Data segment:
++++
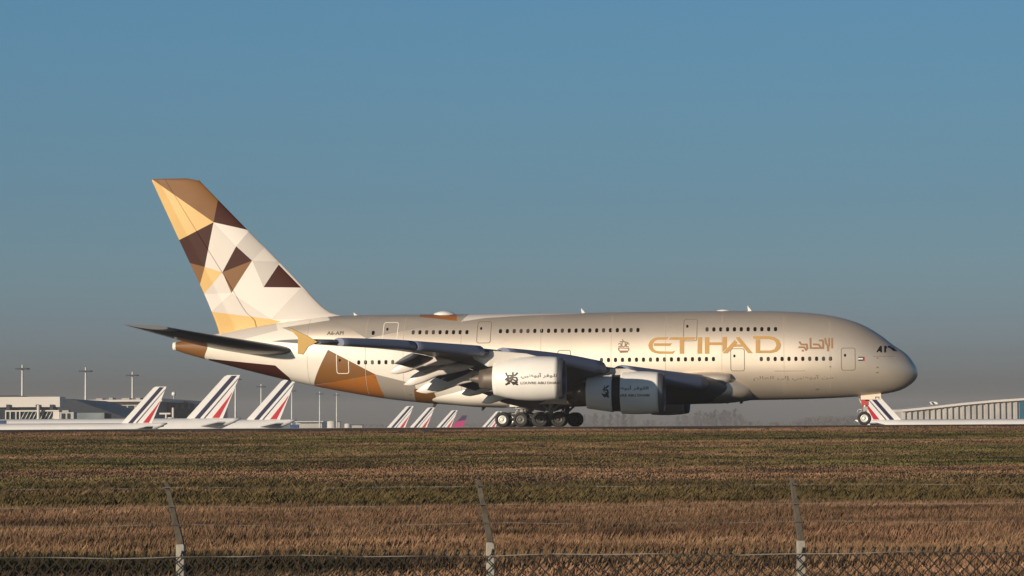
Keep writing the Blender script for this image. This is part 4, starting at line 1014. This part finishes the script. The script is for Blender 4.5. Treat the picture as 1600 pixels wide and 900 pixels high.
# distant low buildings and tanks
r = building('far_shed', 'long low grey shed far away behind the light masts')
b = MB(); wbox(b, 462, 659, 503, 669, 1900, 60, to_ground=True); b.build('wall', M['concrete_wall'], r)
b = MB(); wbox(b, 460, 658, 505, 659.4, 1895, 70); b.build('roof', M['steel_pale'], r)
for lab, u, v, rr in (('pale storage tank beside the hazy masts, larger of two', 518, 657.5, 2.9), ('smaller pale storage tank further right of the hazy masts', 543, 661.5, 2.0)):
    x, _, z = W(u, v, 1800); r = empty('storage_tank', (x, 1800, G0)); tag(r, lab, 'tank')
    b = MB(); b.lathe([(0, rr), (z-G0-.5, rr), (z-G0, rr*.5), (z-G0+.1, .01)], (0, 0, 0), 'z', 20); b.build('shell', M['panel_white'], r)
    b = MB(); b.tube((rr+.1, -.3, 0), (rr+.1, -.3, z-G0), .08, n=4); b.build('ladder', M['steel_pale'], r)
for lab, u0, u1, v in (('narrow dark shed between the two pale tanks', 525, 531, 659), ('low dark shed right of the smaller tank', 550, 566, 664)):
    r = building('small_shed', lab); b = MB(); wbox(b, u0, v, u1, 669, 1850, 12, to_ground=True); b.build('wall', M['concrete_wall'], r); b = MB(); wbox(b, u0-1, v-.7, u1+1, v+.2, 1849, 14); b.build('roof', M['dark_roof'], r)
# hangar on the right
r = building('hangar', 'long grey ribbed hangar with a rising white roof edge at the right')
YH = 950; tops = [(1409,639.8),(1450,635.8),(1500,630),(1550,625.3),(1600,622),(1660,619),(1760,617)]
tp_ = [W(u, v, YH) for u, v in tops]
b = MB(); b.prism([(q[0], q[2]-.4) for q in tp_]+[(tp_[-1][0], G0), (tp_[0][0]+.5, G0)], YH+1, YH+60); b.build('wall', M['concrete_wall'], r)
b = MB(); b.prism([(q[0], q[2]) for q in tp_]+[(q[0], q[2]-.75) for q in tp_[::-1]], YH-1.2, YH+61); b.build('roof_edge', M['panel_white'], r)
b = MB(); u = 1416
while u < 1590:
    v = np.interp(u, [t[0] for t in tops], [t[1] for t in tops])+3.0; x0, _, z1 = W(u, v, YH); b.box(x0-.16, x0+.16, YH+.75, YH+1.05, G0, z1-.35); u += 9.2
b.build('rib', M['taupe'], r)
b = MB(); u = 1411
while u < 1590:
    v = np.interp(u, [t[0] for t in tops], [t[1] for t in tops])+3.4; x0, _, z1 = W(u, v, YH); b.box(x0, x0+.8, YH+.2, YH+.98, G0, z1-.4); u += 9.2
b.build('pier', M['concrete_wall'], r)
b = MB(); wbox(b, 1593.5, 626.5, 1650, 657, YH, .9, to_ground=True); b.build('teal_door', M['teal_panel'], r)

# ------------------------------------------------------------------ far trees
def bare_tree(h, wd_, seed):
    rr = random.Random(seed); b = MB(); b.tube((0, 0, 0), (0, 0, h*.85), .28, .05, 6); lines = []
    t = MB()
    for i in range(46):
        z = h*(.14+.80*i/46); a = rr.uniform(0, 6.28); ln = wd_*(.45+.6*rr.random())*(math.sin(math.pi*min(.95, (z/h)**.9*.85+.12)))
        e = (ln*math.cos(a), ln*math.sin(a), z+ln*rr.uniform(.9, 1.8)); t.tube((0, 0, z), e, .06, .02, 3, caps=False)
        for j in range(13):
            f = rr.uniform(.25, 1); p = (e[0]*f, e[1]*f, z+(e[2]-z)*f); a2 = rr.uniform(0, 6.28); l2 = wd_*rr.uniform(.15, .4)
            q = (p[0]+l2*math.cos(a2)*.6, p[1]+l2*math.sin(a2)*.6, p[2]+l2*rr.uniform(.4, 1.2)); o = rr.uniform(.5, 1.3)
            t.add([p, (p[0]+o, p[1], p[2]), q], [(0, 1, 2)])
    return b, t
protos = []
for i in range(4):
    r = empty('bare_tree', (0, 0, 0)); b, t = bare_tree(28+i*1.6, 4.6+.8*i, 50+i); b.build('trunk', M['bark'], r, fixn=False); t.build('crown', M['twigs'], r, fixn=False); protos.append(r)
TG = 'bare winter trees on the horizon'
spots = [(912,647),(921,648),(931,646),(942,648),(953,646),(965,646),(976,645),(986,648),(1012,655),(1020,656),(1060,650),(1070,649),(1079,646),(1088,644),(1094,641),(1103,645),(1111,643),(1118,640),(1127,645),(1133,641),(1140,642),(1149,638),(1156,647),(1166,656),(1173,659),(1206,659),(1213,660)]
used = set()
for i, (u, v) in enumerate(spots):
    pi = i % 4; o = protos[pi] if pi not in used else copy_tree(protos[pi]); used.add(pi)
    Y = 3300+((i*37) % 90); x, _, z = W(u, v, Y); H = 28+pi*1.6; kz = (z-G0)/H; kx = min(1.0, .55+.5*kz)
    o.location = (x, Y, G0); o.scale = (kx*1.15, kx*1.15, kz); o.rotation_euler = (0, 0, i*1.7)
    nth = str(i+1)+('st' if i+1 in (1, 21) else 'nd' if i+1 in (2, 22) else 'rd' if i+1 in (3, 23) else 'th')
    tag(o, f'{nth} bare hazy tree from the left along the horizon behind the jet', 'tree', TG)
# far-off wood
b = MB(); rr = random.Random(8)
for i in range(5200):
    u = rr.uniform(1238, 1350) if i % 3 else rr.uniform(560, 1240); hmax = np.interp(u, [560,900,1000,1238,1262,1290,1320,1350], [2,3,4,2.5,8.5,9.5,11,10])*(.75+.5*float(vnoise(np.array([u*.15]), np.array([.5]), 5)[0]))
    Y = 3500+rr.uniform(0, 60); x, _, z = W(u, 664, Y); zz = G0+ (8.6+hmax*.75)*rr.random()**.7; w_ = rr.uniform(.5, 1.5)
    b.add([(x, Y, zz-w_*1.5), (x+w_, Y+rr.uniform(-1, 1), zz), (x-w_*rr.random(), Y, zz+w_*1.6)], [(0, 1, 2)])
tag(b.build('distant_wood', M['twigs'], fixn=False), 'low hazy wood on the horizon left of the nose wheel', 'wood', kind='stuff')

# ------------------------------------------------------------------ haze
hz = MB(); hz.box(-2500, 2500, -60, 5200, -9.0, 45.0)
hm = bpy.data.materials.new('haze_air'); hm.use_nodes = True; t = hm.node_tree; t.nodes.remove(t.nodes['Principled BSDF'])
pv = t.nodes.new('ShaderNodeVolumePrincipled'); pv.inputs['Color'].default_value = (.80, .80, .84, 1); pv.inputs['Density'].default_value = .00015; pv.inputs['Anisotropy'].default_value = 0.0
t.links.new(pv.outputs[0], t.nodes['Material Output'].inputs['Volume'])
tag(hz.build('haze', hm), 'thin grey haze over the airfield', 'haze', kind='stuff')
++++
Problem to solve: All the lines above are to be reproduced exactly, except the pictures.

Task response:
Keep writing the Blender script for this image. This is part 4, starting at line 1014. This part finishes the script. The script is for Blender 4.5. Treat the picture as 1600 pixels wide and 900 pixels high.
# distant low buildings and tanks
r = building('far_shed', 'long low grey shed far away behind the light masts')
b = MB(); wbox(b, 462, 659, 503, 669, 1900, 60, to_ground=True); b.build('wall', M['concrete_wall'], r)
b = MB(); wbox(b, 460, 658, 505, 659.4, 1895, 70); b.build('roof', M['steel_pale'], r)
for lab, u, v, rr in (('pale storage tank beside the hazy masts, larger of two', 518, 657.5, 2.9), ('smaller pale storage tank further right of the hazy masts', 543, 661.5, 2.0)):
    x, _, z = W(u, v, 1800); r = empty('storage_tank', (x, 1800, G0)); tag(r, lab, 'tank')
    b = MB(); b.lathe([(0, rr), (z-G0-.5, rr), (z-G0, rr*.5), (z-G0+.1, .01)], (0, 0, 0), 'z', 20); b.build('shell', M['panel_white'], r)
    b = MB(); b.tube((rr+.1, -.3, 0), (rr+.1, -.3, z-G0), .08, n=4); b.build('ladder', M['steel_pale'], r)
for lab, u0, u1, v in (('narrow dark shed between the two pale tanks', 525, 531, 659), ('low dark shed right of the smaller tank', 550, 566, 664)):
    r = building('small_shed', lab); b = MB(); wbox(b, u0, v, u1, 669, 1850, 12, to_ground=True); b.build('wall', M['concrete_wall'], r); b = MB(); wbox(b, u0-1, v-.7, u1+1, v+.2, 1849, 14); b.build('roof', M['dark_roof'], r)
# hangar on the right
r = building('hangar', 'long grey ribbed hangar with a rising white roof edge at the right')
YH = 950; tops = [(1409,639.8),(1450,635.8),(1500,630),(1550,625.3),(1600,622),(1660,619),(1760,617)]
tp_ = [W(u, v, YH) for u, v in tops]
b = MB(); b.prism([(q[0], q[2]-.4) for q in tp_]+[(tp_[-1][0], G0), (tp_[0][0]+.5, G0)], YH+1, YH+60); b.build('wall', M['concrete_wall'], r)
b = MB(); b.prism([(q[0], q[2]) for q in tp_]+[(q[0], q[2]-.75) for q in tp_[::-1]], YH-1.2, YH+61); b.build('roof_edge', M['panel_white'], r)
b = MB(); u = 1416
while u < 1590:
    v = np.interp(u, [t[0] for t in tops], [t[1] for t in tops])+3.0; x0, _, z1 = W(u, v, YH); b.box(x0-.16, x0+.16, YH+.75, YH+1.05, G0, z1-.35); u += 9.2
b.build('rib', M['taupe'], r)
b = MB(); u = 1411
while u < 1590:
    v = np.interp(u, [t[0] for t in tops], [t[1] for t in tops])+3.4; x0, _, z1 = W(u, v, YH); b.box(x0, x0+.8, YH+.2, YH+.98, G0, z1-.4); u += 9.2
b.build('pier', M['concrete_wall'], r)
b = MB(); wbox(b, 1593.5, 626.5, 1650, 657, YH, .9, to_ground=True); b.build('teal_door', M['teal_panel'], r)

# ------------------------------------------------------------------ far trees
def bare_tree(h, wd_, seed):
    rr = random.Random(seed); b = MB(); b.tube((0, 0, 0), (0, 0, h*.85), .28, .05, 6); lines = []
    t = MB()
    for i in range(46):
        z = h*(.14+.80*i/46); a = rr.uniform(0, 6.28); ln = wd_*(.45+.6*rr.random())*(math.sin(math.pi*min(.95, (z/h)**.9*.85+.12)))
        e = (ln*math.cos(a), ln*math.sin(a), z+ln*rr.uniform(.9, 1.8)); t.tube((0, 0, z), e, .06, .02, 3, caps=False)
        for j in range(13):
            f = rr.uniform(.25, 1); p = (e[0]*f, e[1]*f, z+(e[2]-z)*f); a2 = rr.uniform(0, 6.28); l2 = wd_*rr.uniform(.15, .4)
            q = (p[0]+l2*math.cos(a2)*.6, p[1]+l2*math.sin(a2)*.6, p[2]+l2*rr.uniform(.4, 1.2)); o = rr.uniform(.5, 1.3)
            t.add([p, (p[0]+o, p[1], p[2]), q], [(0, 1, 2)])
    return b, t
protos = []
for i in range(4):
    r = empty('bare_tree', (0, 0, 0)); b, t = bare_tree(28+i*1.6, 4.6+.8*i, 50+i); b.build('trunk', M['bark'], r, fixn=False); t.build('crown', M['twigs'], r, fixn=False); protos.append(r)
TG = 'bare winter trees on the horizon'
spots = [(912,647),(921,648),(931,646),(942,648),(953,646),(965,646),(976,645),(986,648),(1012,655),(1020,656),(1060,650),(1070,649),(1079,646),(1088,644),(1094,641),(1103,645),(1111,643),(1118,640),(1127,645),(1133,641),(1140,642),(1149,638),(1156,647),(1166,656),(1173,659),(1206,659),(1213,660)]
used = set()
for i, (u, v) in enumerate(spots):
    pi = i % 4; o = protos[pi] if pi not in used else copy_tree(protos[pi]); used.add(pi)
    Y = 3300+((i*37) % 90); x, _, z = W(u, v, Y); H = 28+pi*1.6; kz = (z-G0)/H; kx = min(1.0, .55+.5*kz)
    o.location = (x, Y, G0); o.scale = (kx*1.15, kx*1.15, kz); o.rotation_euler = (0, 0, i*1.7)
    nth = str(i+1)+('st' if i+1 in (1, 21) else 'nd' if i+1 in (2, 22) else 'rd' if i+1 in (3, 23) else 'th')
    tag(o, f'{nth} bare hazy tree from the left along the horizon behind the jet', 'tree', TG)
# far-off wood
b = MB(); rr = random.Random(8)
for i in range(5200):
    u = rr.uniform(1238, 1350) if i % 3 else rr.uniform(560, 1240); hmax = np.interp(u, [560,900,1000,1238,1262,1290,1320,1350], [2,3,4,2.5,8.5,9.5,11,10])*(.75+.5*float(vnoise(np.array([u*.15]), np.array([.5]), 5)[0]))
    Y = 3500+rr.uniform(0, 60); x, _, z = W(u, 664, Y); zz = G0+ (8.6+hmax*.75)*rr.random()**.7; w_ = rr.uniform(.5, 1.5)
    b.add([(x, Y, zz-w_*1.5), (x+w_, Y+rr.uniform(-1, 1), zz), (x-w_*rr.random(), Y, zz+w_*1.6)], [(0, 1, 2)])
tag(b.build('distant_wood', M['twigs'], fixn=False), 'low hazy wood on the horizon left of the nose wheel', 'wood', kind='stuff')

# ------------------------------------------------------------------ haze
hz = MB(); hz.box(-2500, 2500, -60, 5200, -9.0, 45.0)
hm = bpy.data.materials.new('haze_air'); hm.use_nodes = True; t = hm.node_tree; t.nodes.remove(t.nodes['Principled BSDF'])
pv = t.nodes.new('ShaderNodeVolumePrincipled'); pv.inputs['Color'].default_value = (.80, .80, .84, 1); pv.inputs['Density'].default_value = .00015; pv.inputs['Anisotropy'].default_value = 0.0
t.links.new(pv.outputs[0], t.nodes['Material Output'].inputs['Volume'])
tag(hz.build('haze', hm), 'thin grey haze over the airfield', 'haze', kind='stuff')